USD Scene Inspection
For VFX and large-scale 3D projects, USD is Pixar's recommended scene management format. MeTool supports online preview of USDA and USDC files, helping technical teams quickly inspect scene files without an Omniverse installation.
Why preview USDZ assets online before finalizing them?
USDZ files don't have a native viewer built into Mac or Windows the way they do on iPhone, so many designers finish a model and immediately transfer it to their phone to test with AR Quick Look. Repeating that transfer every time a material or scale issue turns up is inefficient — you have to re-export and re-transfer each time. With MeTool's online viewer, you can do the first round of verification right on your computer (checking materials are applied correctly, proportions look right, no missing textures), then only transfer to your phone for the final AR validation once everything checks out — cutting down significantly on iteration time.
Does a USDZ file work on non-Apple devices?
USDZ itself isn't an Apple-exclusive standard (it's built on the open USD specification), but the system-level "open and instantly enter AR" feature of AR Quick Look is currently only natively supported on iOS/iPadOS. On Android or desktop, USDZ files can still be opened and previewed normally by 3D software or online viewers that support USD (like MeTool) — they just won't trigger the system-level immersive AR experience. This is why e-commerce workflows typically prepare both GLB (for Android's Scene Viewer) and USDZ (for iOS AR Quick Look) formats.

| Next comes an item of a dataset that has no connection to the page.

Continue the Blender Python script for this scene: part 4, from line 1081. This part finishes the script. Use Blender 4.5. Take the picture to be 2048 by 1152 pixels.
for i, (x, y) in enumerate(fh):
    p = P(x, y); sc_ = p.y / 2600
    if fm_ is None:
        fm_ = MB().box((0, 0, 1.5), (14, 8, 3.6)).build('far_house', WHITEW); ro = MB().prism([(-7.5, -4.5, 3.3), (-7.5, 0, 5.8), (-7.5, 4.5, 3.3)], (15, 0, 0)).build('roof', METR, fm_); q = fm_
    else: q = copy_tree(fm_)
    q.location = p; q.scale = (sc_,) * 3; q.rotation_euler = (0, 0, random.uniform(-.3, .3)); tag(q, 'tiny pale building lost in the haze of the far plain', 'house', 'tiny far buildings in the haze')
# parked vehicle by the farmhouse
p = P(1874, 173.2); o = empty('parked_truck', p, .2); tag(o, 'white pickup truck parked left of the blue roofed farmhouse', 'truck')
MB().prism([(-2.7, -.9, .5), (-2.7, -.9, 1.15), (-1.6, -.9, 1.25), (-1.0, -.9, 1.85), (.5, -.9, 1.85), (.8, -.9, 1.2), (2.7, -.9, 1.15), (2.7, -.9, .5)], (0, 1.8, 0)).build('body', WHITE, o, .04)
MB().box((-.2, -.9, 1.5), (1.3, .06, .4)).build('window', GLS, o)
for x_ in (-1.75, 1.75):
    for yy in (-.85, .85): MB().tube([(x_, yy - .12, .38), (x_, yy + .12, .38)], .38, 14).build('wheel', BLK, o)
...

Frequently Asked Questions
Q: Which specific formats does the viewer support? A: .usdz (compressed package format), .usda (human-readable text format), .usdc (binary format), and the generic .usd extension.
Q: Can I load a remote USDZ file via a link? A: Yes — besides local drag-and-drop, you can paste an online file URL to load and view it directly.
Q: Can the viewer simulate the AR experience you'd get on a phone? A: No. The online viewer provides standard 3D scene preview (rotate, zoom, pan, six standard orthographic views); it doesn't simulate real-world AR overlay. Genuine AR verification still requires opening the file on an iOS device that supports AR Quick Look.
Q: Will USDA and USDC files render differently? A: USDA and USDC are just two different serializations of the same USD data (text vs. binary) — the content is fully equivalent, so the rendered model should look identical.
Q: Will loading be slow for large model files? A: Load time depends on file size, embedded texture resolution, and device performance. Larger scene files or those with high-resolution textures naturally take longer to load initially — that's expected.